- GIVEN PROBLEM:
Find the number of lines below in which the word "writing" appears, and write that number only.

═══ RECORDS TO USE

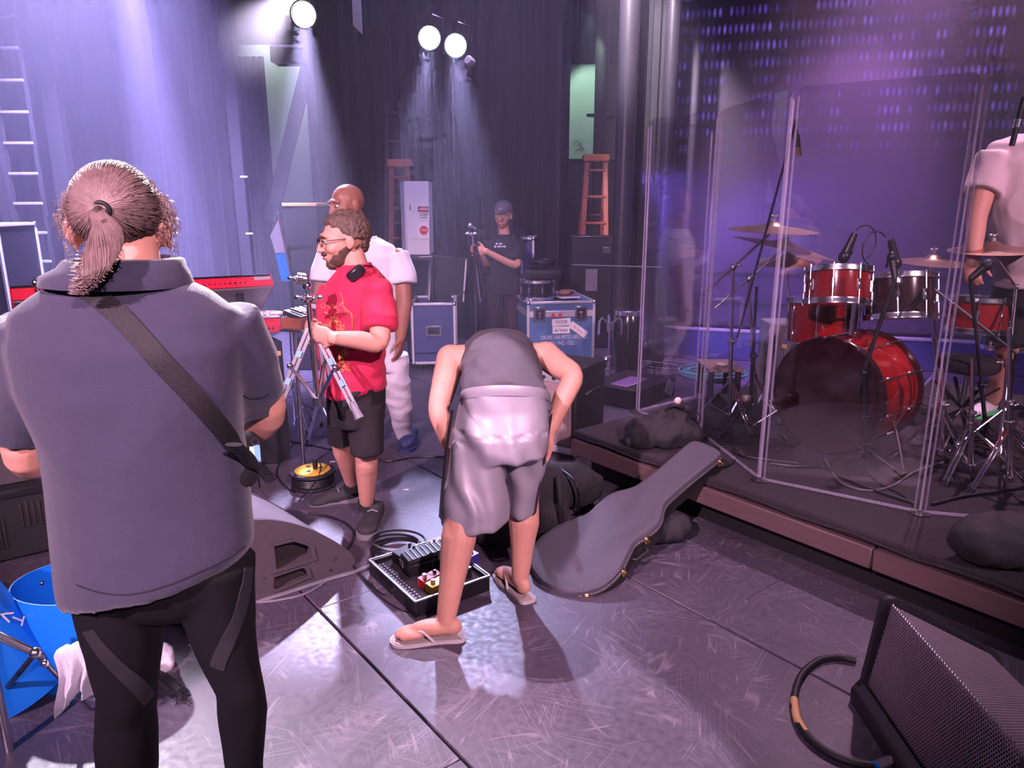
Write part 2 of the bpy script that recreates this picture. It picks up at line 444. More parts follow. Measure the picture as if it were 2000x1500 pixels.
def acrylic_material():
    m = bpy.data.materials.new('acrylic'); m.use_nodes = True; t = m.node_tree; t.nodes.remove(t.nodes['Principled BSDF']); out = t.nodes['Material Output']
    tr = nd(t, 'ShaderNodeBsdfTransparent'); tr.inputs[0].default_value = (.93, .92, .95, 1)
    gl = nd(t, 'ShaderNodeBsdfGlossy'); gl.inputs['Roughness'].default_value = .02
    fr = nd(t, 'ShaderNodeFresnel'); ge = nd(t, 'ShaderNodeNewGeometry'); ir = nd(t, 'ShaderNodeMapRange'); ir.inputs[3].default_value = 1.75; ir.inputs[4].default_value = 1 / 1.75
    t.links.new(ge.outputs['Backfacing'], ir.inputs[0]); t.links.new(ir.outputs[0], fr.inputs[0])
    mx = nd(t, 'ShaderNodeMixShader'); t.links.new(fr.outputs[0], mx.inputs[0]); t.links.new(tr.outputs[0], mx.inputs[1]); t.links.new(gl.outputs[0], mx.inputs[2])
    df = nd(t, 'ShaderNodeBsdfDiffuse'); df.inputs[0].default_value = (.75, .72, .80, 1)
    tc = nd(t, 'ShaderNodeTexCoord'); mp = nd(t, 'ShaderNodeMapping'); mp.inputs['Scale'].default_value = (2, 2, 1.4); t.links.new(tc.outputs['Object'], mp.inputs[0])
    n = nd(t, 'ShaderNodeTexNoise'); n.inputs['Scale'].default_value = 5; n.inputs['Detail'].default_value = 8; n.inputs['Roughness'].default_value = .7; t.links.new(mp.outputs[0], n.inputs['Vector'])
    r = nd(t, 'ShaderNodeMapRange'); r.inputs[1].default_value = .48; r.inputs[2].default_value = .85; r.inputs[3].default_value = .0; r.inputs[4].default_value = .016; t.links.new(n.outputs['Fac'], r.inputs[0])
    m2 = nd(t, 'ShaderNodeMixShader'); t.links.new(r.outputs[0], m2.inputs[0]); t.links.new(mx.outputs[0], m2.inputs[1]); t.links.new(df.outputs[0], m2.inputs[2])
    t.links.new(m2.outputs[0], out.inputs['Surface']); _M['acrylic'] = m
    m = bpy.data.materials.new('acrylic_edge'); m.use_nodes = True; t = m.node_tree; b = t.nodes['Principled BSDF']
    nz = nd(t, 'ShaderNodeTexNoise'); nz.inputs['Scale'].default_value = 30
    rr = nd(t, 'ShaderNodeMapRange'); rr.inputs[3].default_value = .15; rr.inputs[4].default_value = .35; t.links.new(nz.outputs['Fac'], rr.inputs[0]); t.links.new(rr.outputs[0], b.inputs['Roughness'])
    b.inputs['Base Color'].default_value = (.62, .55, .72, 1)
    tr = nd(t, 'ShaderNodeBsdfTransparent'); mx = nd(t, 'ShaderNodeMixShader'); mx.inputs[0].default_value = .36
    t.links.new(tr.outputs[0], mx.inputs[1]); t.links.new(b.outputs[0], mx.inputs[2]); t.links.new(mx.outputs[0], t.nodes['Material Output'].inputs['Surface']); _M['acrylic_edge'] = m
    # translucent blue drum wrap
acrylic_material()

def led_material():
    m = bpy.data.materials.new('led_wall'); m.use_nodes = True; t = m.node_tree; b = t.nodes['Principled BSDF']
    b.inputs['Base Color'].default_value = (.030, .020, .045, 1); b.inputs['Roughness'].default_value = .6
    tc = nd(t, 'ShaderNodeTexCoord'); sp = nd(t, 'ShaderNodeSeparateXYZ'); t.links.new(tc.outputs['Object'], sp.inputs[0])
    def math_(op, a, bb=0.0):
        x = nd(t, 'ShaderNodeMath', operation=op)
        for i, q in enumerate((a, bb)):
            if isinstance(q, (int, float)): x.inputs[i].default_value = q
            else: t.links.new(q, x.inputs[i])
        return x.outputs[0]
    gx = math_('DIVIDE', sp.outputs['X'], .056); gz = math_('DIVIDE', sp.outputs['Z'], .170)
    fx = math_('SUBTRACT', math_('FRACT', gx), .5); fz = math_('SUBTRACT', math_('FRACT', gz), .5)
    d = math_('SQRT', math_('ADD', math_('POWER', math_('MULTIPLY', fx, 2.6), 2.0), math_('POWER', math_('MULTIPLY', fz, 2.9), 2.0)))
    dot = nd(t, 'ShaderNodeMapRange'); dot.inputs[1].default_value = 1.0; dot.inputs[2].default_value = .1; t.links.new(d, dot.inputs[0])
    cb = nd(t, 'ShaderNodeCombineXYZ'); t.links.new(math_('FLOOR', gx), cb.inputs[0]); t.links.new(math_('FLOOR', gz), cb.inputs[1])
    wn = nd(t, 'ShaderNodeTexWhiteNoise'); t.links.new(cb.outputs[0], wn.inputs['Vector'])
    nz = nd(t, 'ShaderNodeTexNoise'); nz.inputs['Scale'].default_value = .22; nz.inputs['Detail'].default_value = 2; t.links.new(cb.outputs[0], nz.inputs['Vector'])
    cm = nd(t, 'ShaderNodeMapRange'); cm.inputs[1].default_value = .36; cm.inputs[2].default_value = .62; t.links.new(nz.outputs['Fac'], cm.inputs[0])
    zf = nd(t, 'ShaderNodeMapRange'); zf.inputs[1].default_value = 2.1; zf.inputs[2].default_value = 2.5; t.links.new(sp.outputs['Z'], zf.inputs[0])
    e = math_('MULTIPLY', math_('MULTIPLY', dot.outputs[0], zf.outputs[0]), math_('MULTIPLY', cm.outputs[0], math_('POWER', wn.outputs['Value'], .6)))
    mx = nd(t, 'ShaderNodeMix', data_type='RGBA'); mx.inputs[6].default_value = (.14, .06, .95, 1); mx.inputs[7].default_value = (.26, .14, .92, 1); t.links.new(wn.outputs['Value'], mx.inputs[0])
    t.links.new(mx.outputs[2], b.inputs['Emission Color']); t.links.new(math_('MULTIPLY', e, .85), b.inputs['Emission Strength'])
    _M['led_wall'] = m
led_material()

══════
═══ RECORDS TO USE

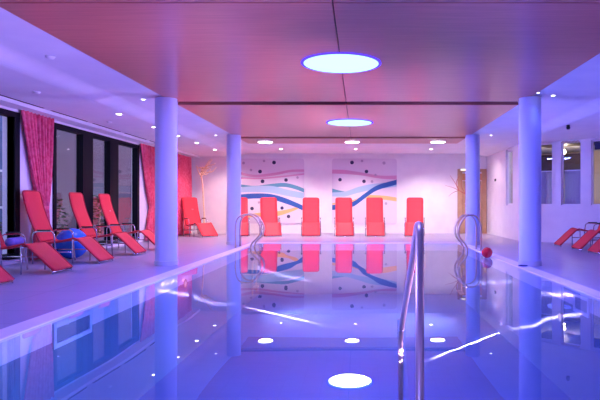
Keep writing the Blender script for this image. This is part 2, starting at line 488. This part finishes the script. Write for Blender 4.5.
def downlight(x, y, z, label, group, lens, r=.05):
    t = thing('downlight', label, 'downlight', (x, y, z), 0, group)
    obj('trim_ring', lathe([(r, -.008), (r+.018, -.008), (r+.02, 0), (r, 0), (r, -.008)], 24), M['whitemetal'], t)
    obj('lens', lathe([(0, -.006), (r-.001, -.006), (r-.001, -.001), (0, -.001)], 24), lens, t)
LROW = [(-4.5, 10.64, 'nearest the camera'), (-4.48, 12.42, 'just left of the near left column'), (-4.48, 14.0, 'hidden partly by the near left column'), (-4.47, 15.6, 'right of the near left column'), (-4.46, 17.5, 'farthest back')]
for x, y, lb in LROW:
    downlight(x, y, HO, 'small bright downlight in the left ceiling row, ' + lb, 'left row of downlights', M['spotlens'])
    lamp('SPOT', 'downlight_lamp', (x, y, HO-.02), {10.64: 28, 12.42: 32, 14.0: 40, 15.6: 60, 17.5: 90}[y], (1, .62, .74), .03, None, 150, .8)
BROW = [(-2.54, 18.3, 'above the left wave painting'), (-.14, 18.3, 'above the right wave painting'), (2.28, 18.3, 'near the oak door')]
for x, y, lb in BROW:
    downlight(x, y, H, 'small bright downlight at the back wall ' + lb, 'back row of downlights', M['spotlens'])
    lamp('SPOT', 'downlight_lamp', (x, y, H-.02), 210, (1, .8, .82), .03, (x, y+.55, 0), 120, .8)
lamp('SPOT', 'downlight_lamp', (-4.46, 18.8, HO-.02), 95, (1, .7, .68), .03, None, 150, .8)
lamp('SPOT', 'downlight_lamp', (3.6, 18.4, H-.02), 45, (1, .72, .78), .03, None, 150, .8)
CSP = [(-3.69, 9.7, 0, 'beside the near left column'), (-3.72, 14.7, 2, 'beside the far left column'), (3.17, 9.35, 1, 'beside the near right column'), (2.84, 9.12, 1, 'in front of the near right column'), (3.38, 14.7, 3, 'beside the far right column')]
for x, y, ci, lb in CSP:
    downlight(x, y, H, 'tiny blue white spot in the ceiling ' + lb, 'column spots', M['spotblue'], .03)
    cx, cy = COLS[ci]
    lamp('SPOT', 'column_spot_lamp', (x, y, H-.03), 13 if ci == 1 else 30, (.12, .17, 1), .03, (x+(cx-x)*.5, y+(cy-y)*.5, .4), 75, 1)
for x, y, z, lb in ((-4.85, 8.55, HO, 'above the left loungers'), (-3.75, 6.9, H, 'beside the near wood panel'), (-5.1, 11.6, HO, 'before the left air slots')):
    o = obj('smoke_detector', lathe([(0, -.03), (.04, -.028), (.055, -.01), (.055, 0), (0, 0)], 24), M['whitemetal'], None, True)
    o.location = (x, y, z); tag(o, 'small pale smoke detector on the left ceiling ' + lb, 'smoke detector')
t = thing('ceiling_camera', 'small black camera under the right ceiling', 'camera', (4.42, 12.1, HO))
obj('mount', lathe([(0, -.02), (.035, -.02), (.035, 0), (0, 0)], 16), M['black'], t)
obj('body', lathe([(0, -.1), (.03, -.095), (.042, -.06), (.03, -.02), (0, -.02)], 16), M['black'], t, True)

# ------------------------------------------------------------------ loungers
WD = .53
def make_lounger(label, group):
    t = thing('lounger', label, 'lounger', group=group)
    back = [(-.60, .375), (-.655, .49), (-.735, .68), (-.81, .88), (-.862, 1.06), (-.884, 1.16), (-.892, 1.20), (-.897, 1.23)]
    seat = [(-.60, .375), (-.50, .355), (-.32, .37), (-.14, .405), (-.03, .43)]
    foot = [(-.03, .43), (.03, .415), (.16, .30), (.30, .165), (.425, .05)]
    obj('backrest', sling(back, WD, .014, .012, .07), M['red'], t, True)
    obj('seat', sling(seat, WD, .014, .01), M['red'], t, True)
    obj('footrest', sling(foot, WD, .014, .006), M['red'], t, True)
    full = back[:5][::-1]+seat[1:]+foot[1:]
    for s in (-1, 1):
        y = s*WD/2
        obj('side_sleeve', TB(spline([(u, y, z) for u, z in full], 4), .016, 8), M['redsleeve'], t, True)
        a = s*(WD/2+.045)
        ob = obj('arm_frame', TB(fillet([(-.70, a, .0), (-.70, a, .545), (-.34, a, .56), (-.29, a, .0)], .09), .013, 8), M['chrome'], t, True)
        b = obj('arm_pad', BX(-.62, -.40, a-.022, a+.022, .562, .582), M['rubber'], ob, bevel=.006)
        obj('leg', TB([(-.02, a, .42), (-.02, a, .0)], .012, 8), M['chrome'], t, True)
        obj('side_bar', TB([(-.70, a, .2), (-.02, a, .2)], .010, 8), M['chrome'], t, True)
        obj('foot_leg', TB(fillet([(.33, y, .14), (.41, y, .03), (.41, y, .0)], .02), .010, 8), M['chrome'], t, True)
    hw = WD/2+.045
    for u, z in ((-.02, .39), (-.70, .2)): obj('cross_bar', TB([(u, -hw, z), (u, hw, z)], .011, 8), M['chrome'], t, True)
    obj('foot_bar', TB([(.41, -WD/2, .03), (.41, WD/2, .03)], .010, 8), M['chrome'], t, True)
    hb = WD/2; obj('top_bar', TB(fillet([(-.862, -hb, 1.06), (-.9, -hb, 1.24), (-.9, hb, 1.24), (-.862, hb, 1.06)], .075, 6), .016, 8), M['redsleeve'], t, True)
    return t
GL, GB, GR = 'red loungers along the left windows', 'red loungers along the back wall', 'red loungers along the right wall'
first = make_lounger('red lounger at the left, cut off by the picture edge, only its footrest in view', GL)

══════
═══ RECORDS TO USE

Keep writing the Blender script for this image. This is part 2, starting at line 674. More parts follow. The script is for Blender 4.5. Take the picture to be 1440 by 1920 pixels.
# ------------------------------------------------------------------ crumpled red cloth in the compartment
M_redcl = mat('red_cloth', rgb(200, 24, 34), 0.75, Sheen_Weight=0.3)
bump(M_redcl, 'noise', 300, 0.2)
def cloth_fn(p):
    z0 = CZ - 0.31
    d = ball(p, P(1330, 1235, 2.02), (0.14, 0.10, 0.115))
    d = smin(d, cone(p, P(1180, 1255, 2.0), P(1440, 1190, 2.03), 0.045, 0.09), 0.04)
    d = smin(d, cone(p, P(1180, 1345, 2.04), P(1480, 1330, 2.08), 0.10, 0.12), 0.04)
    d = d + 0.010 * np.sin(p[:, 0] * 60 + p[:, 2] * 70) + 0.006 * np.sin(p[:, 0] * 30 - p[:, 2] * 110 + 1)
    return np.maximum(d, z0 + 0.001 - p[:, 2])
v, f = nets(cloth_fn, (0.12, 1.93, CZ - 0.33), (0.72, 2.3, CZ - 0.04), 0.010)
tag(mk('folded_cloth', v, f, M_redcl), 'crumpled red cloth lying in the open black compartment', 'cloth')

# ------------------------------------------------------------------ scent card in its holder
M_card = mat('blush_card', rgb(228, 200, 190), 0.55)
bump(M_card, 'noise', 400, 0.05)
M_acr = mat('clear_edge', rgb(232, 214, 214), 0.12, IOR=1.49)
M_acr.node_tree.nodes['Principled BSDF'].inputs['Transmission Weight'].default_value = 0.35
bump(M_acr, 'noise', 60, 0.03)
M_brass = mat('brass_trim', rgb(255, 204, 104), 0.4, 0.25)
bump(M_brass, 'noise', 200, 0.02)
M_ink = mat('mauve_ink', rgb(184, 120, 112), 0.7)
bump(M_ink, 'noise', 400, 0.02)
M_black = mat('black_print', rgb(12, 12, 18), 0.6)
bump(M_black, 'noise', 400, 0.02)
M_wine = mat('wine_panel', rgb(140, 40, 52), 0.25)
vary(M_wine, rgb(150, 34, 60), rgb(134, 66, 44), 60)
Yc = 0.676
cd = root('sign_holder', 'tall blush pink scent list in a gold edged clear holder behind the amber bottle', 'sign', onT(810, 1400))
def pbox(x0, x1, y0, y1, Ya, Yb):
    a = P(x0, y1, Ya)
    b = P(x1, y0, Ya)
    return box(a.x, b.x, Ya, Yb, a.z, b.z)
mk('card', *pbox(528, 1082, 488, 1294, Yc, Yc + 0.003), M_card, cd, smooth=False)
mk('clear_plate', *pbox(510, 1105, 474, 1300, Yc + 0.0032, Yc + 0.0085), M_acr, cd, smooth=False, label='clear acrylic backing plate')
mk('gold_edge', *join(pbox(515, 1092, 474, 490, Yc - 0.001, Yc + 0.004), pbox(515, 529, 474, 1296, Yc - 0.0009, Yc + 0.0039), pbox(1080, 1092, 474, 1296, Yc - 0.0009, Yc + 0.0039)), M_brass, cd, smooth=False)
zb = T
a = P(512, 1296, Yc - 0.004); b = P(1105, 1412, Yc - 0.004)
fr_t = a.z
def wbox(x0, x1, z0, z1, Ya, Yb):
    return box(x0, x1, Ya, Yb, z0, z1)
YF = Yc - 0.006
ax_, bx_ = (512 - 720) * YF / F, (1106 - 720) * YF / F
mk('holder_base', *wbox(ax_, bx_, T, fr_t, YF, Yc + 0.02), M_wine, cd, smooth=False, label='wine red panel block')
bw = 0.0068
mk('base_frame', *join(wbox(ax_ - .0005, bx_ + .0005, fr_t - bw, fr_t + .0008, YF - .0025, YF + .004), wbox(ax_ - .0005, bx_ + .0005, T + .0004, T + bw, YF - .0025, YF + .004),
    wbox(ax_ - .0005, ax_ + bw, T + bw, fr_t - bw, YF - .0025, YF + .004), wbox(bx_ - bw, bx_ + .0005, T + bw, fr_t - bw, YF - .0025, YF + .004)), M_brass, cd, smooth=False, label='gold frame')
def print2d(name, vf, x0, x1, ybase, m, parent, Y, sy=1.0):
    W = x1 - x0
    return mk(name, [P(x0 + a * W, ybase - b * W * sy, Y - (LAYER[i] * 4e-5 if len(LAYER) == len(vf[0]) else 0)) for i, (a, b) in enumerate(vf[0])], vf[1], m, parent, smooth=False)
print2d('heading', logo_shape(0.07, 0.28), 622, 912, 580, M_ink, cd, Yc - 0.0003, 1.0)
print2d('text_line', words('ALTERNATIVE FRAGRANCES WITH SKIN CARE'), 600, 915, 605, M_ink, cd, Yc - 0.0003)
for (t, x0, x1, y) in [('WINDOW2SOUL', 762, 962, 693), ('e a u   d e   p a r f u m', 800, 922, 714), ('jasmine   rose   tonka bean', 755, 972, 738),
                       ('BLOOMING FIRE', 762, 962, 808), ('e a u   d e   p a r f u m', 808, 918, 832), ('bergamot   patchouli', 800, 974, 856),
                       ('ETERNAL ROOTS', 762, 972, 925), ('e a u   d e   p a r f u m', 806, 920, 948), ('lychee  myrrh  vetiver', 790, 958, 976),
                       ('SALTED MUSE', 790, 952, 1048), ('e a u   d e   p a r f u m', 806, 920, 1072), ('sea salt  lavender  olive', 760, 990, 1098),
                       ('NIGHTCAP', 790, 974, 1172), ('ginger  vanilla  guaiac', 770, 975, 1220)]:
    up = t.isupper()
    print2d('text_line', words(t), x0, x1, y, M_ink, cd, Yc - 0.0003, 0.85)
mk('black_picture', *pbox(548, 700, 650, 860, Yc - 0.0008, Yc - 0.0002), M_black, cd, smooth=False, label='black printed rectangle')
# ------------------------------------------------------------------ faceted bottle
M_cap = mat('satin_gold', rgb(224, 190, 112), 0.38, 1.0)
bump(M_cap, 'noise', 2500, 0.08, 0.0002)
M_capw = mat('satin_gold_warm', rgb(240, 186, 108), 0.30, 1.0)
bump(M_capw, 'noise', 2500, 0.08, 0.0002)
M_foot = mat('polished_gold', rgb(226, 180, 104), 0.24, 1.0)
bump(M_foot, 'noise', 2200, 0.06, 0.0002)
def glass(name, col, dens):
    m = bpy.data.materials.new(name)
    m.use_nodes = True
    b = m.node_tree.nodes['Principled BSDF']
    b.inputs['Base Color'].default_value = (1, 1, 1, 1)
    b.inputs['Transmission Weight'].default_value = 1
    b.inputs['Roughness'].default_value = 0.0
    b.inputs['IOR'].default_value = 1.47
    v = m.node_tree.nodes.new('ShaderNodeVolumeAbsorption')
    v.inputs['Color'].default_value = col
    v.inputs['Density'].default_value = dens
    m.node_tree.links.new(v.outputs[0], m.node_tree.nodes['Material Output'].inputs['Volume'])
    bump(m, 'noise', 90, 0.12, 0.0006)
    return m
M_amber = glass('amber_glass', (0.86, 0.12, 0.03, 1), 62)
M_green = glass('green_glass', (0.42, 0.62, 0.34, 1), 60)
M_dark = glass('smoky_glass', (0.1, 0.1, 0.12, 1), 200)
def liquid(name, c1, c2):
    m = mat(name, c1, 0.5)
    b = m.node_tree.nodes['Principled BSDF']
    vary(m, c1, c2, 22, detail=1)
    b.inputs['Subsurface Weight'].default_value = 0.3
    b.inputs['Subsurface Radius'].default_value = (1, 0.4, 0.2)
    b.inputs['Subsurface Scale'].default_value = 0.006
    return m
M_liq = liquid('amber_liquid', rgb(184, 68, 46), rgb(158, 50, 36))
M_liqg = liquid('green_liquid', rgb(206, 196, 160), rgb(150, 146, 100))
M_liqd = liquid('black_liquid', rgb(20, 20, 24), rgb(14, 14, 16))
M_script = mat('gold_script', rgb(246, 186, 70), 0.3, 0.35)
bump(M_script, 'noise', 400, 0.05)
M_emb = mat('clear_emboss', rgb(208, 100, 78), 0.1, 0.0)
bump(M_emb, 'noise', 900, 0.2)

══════

- TASK ANSWER:
2